Scholl, a regular at New Port Richey City Council meetings, was there in late 1998 when a group of citizens -- including Howarth and Dyer -- complained to council members. Scholl started doing his own digging.

What would come from that would be diagrams, blueprints, surveys and public documents that showed the underground pipe.

And no one could remember whose pipe it was.

New Port Richey said it wasn't theirs. So did Pasco County. The Southwest Florida Water Management District was asked. Not ours, they said. The same answer from the Florida Department of Transportation.

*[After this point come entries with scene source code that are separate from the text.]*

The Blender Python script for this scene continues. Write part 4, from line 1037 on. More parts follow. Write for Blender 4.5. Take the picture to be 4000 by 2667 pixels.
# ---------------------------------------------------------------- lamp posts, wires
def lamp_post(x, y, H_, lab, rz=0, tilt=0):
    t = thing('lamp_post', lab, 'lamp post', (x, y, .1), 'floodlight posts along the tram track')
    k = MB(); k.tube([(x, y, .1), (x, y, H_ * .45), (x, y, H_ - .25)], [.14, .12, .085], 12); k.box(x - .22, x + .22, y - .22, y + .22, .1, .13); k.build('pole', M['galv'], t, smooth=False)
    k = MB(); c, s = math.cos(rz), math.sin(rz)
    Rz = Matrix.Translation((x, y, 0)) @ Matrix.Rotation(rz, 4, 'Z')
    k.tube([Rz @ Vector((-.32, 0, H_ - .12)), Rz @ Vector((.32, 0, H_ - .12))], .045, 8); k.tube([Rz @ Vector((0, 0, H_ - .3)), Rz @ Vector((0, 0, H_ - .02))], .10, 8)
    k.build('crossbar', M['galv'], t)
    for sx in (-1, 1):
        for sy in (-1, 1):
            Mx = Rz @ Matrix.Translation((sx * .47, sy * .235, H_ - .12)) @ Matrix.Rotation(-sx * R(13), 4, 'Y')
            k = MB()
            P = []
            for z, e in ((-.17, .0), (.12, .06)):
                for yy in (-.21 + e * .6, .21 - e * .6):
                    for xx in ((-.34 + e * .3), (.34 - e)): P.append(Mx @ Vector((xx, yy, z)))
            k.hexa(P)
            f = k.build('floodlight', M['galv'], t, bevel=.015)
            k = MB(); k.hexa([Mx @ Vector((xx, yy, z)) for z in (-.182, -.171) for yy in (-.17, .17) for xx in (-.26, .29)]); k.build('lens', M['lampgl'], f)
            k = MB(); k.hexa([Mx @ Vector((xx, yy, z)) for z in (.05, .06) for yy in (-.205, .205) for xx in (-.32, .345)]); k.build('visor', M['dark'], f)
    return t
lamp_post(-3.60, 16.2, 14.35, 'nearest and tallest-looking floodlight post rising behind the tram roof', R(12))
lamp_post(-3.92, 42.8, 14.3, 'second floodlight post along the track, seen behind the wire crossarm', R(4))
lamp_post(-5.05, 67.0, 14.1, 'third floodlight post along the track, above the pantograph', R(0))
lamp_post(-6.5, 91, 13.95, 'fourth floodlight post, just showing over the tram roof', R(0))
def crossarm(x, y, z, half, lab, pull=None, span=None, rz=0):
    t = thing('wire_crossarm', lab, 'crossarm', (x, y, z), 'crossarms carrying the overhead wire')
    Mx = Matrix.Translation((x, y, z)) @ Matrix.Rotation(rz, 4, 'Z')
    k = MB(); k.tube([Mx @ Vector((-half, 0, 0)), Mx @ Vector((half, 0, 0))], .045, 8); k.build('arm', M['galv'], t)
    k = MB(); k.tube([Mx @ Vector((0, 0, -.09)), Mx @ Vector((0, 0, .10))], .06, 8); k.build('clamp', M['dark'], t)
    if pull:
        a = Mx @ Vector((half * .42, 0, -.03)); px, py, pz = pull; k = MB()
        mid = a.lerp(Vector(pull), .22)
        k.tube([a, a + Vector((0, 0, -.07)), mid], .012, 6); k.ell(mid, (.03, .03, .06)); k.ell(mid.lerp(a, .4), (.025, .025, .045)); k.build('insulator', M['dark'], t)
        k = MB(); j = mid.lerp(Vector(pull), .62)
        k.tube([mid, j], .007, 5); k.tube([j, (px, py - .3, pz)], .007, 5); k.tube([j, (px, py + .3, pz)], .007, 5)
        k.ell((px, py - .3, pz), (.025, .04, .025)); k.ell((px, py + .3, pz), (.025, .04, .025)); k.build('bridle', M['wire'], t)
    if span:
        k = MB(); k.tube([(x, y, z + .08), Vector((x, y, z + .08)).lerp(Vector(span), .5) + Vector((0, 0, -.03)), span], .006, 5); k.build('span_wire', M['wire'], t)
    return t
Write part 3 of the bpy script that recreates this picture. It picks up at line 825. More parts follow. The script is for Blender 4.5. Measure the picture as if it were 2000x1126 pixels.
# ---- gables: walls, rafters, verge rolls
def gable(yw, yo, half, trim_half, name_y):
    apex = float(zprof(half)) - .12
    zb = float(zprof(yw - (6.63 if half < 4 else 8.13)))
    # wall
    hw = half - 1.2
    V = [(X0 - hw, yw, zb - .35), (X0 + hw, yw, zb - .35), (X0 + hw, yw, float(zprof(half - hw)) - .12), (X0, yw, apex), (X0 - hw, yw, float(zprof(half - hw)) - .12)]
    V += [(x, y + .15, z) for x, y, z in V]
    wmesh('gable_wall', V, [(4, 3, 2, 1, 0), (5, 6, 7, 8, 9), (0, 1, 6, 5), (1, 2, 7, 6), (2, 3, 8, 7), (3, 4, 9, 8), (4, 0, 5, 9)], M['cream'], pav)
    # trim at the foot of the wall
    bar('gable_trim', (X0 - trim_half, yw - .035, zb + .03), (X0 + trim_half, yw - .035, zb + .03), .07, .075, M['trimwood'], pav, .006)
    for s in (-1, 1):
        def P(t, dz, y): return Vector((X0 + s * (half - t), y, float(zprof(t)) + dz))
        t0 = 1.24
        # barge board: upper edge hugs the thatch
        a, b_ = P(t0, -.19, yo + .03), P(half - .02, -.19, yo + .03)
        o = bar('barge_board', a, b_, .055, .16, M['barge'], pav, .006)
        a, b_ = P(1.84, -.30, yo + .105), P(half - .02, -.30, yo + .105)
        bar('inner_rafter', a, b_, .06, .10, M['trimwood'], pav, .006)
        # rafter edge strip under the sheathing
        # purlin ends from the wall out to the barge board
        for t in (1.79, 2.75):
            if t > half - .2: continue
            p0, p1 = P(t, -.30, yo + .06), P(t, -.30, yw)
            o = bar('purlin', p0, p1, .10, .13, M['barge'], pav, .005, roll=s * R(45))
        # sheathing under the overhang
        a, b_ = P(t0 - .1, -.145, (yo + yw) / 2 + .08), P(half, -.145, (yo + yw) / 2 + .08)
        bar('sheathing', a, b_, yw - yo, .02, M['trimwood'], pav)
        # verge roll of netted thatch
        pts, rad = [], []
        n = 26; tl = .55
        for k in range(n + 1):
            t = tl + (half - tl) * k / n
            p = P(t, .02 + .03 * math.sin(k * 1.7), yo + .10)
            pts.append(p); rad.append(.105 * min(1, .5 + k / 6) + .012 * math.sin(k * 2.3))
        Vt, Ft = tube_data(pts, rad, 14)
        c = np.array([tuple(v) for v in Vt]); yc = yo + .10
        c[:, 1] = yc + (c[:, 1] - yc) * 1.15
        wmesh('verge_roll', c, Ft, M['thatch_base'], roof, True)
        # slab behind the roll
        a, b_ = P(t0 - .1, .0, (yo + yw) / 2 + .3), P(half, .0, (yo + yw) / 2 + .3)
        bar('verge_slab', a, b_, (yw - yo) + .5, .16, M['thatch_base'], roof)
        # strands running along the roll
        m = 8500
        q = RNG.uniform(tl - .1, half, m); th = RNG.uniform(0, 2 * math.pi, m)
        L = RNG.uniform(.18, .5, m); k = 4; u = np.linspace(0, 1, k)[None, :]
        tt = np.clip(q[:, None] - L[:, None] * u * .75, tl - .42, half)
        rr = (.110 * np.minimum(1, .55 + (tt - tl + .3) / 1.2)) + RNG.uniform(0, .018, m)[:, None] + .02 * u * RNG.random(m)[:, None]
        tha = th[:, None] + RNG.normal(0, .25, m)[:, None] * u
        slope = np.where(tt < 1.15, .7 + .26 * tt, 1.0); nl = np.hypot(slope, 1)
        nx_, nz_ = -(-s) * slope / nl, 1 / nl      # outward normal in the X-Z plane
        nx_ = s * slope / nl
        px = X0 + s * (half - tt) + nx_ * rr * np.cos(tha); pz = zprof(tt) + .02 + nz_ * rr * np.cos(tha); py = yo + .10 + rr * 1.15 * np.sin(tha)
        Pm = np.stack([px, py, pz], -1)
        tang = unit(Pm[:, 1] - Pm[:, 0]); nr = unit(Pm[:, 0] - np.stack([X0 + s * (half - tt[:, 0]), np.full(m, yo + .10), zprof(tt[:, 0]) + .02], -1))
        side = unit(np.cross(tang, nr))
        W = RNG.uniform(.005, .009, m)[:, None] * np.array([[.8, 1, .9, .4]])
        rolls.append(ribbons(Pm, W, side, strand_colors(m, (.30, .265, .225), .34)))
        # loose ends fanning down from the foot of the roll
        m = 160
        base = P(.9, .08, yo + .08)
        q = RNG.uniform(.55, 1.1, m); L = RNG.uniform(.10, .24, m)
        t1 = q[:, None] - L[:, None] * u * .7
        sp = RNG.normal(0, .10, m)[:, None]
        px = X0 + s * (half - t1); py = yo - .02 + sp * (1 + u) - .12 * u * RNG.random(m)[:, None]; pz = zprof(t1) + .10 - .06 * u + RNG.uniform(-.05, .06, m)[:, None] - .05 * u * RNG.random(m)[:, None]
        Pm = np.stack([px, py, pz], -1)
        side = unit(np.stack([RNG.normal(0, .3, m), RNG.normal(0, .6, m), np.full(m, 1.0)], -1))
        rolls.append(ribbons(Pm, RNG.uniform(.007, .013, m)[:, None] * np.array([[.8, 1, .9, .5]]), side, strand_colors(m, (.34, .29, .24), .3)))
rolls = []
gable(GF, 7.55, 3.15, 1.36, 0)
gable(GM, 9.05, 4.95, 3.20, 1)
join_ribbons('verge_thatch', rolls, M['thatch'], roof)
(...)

O'Neill said something like Main Street's mystery, multijurisdictional pipe happens more than people think in many places. He said that unlike many others, this pipe requires three entities to keep maintained: the city, the county and the private landowner.

"We do our best to make sure our area of responsibility is taken care of," he said, adding that it was proportionally small compared with the other two sections. But, he said, the city and the county have talked about how to fund a drainage project in the area and are working together on it.

But while the two governments talked, Scholl kept asking New Port Richey or the county to go in and clean it. Eventually, the county agreed to, but needed easements to do the work. It couldn't get them.

For a year, Scholl called and asked, and eventually, he and state Rep. Heather Fiorentino got the last land owner, Peter Lenhardt of Clearwater, to agree to a 60-day easement, giving the government permission to go on his land and do the work.

On Wednesday, it was done.

"I'm really happy," Scholl said. "I just need to see a big rainstorm now."